Del Molino, jubilado, fue funcionario y empleado de banca. No es que por las elecciones europeas no haya campaña, es que tampoco la hay en las municipales. “Lo difícil en estos pueblos tan pequeños es encontrar a alguien que quiera ser alcalde, hacer algo por los demás”, dice Del Molino. “Cada uno va a lo suyo y el resto no les importa nada. ¡Es así, no voy a decir lo que no es!”. Trabaja con un secretario municipal en el Ayuntamiento. “Esa es otra: aquí no quieren venir secretarios titulares, solo interinos. Porque no tienen los medios, porque se cobra menos… Y estamos con un interino que lleva 19 años. De interino. Si esto pasase en una industria sería fijo. Pero el Estado está dándole largas”.

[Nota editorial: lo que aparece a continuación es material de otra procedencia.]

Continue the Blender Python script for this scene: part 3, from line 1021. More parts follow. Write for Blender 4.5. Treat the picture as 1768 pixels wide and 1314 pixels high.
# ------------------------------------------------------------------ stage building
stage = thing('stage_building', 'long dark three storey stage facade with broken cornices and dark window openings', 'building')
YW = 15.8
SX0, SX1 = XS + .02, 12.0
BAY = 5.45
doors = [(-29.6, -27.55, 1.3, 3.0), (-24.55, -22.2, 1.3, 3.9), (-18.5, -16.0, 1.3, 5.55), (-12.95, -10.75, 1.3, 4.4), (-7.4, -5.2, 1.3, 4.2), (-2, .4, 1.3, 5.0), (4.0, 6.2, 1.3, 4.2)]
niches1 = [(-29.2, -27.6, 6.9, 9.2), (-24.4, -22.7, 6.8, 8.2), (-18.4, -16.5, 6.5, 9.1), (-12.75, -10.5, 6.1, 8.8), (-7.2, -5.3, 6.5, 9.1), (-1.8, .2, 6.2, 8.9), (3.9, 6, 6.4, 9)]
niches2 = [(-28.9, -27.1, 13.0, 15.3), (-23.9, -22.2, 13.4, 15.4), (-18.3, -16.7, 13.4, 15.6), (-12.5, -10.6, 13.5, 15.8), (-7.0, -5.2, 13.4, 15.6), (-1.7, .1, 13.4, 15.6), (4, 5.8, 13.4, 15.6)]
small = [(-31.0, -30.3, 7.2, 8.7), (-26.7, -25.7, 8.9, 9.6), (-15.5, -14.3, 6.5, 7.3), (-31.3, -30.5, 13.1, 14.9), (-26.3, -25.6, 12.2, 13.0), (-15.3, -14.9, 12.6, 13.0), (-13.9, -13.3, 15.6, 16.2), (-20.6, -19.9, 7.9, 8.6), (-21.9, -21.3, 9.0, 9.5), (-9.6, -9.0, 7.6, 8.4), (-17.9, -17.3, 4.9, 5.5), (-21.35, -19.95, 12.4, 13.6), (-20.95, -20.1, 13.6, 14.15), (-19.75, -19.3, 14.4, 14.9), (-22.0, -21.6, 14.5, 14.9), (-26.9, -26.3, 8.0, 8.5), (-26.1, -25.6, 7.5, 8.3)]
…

Interrumpe el diálogo el ruido de una obra en la iglesia parroquial de San Miguel Arcángel, construida en el siglo XVIII. Taragudo conoció, al menos en relación al número de vecinos, mejores tiempos. A mediados del siglo XIX llegó a tener censados 156 vecinos. En la obra quien trabaja es Valeri Petrov, un búlgaro de 53 años que llegó hace 22 a Taragudo. ¿Cómo? “En tren”, dice. Pero por qué este pueblo, cómo es que llegó hasta aquí. “¡Por el tren! Yo era trabajador ferroviario, era factor de circulación. Y conocí España, conocí esto gracias a un anuncio en la Nueva Alcarria, y no me ha ido mal”. Está con pantalón de obra y sin camiseta, barba larga y blanca. Lleva una gorra verde: “Es por Vox, voto a Vox”, dice sonriendo. Luego la señala: “Noooo, es de Caja Rural”. Por su teléfono, en modo altavoz, se escuchan gritos de una mujer. Petrov sonríe: “Es mi hermana con las cabras”. ¿Aquí? “¡No, en Bulgaria!”. ¿Le gusta vivir en Taragudo, es un lugar pacífico, tranquilo? “Bueno, pacífico...”, sonríe señalando la casa del alcalde. “Soy muy feliz aquí, sí”, concluye.
– ¿Está al tanto de las elecciones europeas?
– [Se pone serio] Mucho. Y son muy importantes, también en este pueblo. Yo llevo 10 años como autónomo. Esta obra no [señala los materiales de la obra de la entrada de la Iglesia, que está haciendo él solo] porque es de la Diputación, pero hay otras que se hacen con fondos europeos, claro que es importante.
Petrov habla con orgullo de sus hijos y de lo conseguido en los años que lleva en España. Viaja mucho a Bulgaria, a su ciudad, Vidin, y recomienda su visita. Cuenta allí, frente a las piedras y la grúa de la obra de la iglesia de Taragudo, la historia bellísima de la mezquita de su ciudad natal construida por el otomano Osman Pazvantoğlu. Pazvantoğlu, dice la leyenda, se enamoró de una cristiana búlgara, y al ser un amor prohibido, su mezquita, la mezquita de Vidin, es la única del mundo que en su minarete no tiene una media luna, sino un corazón invertido.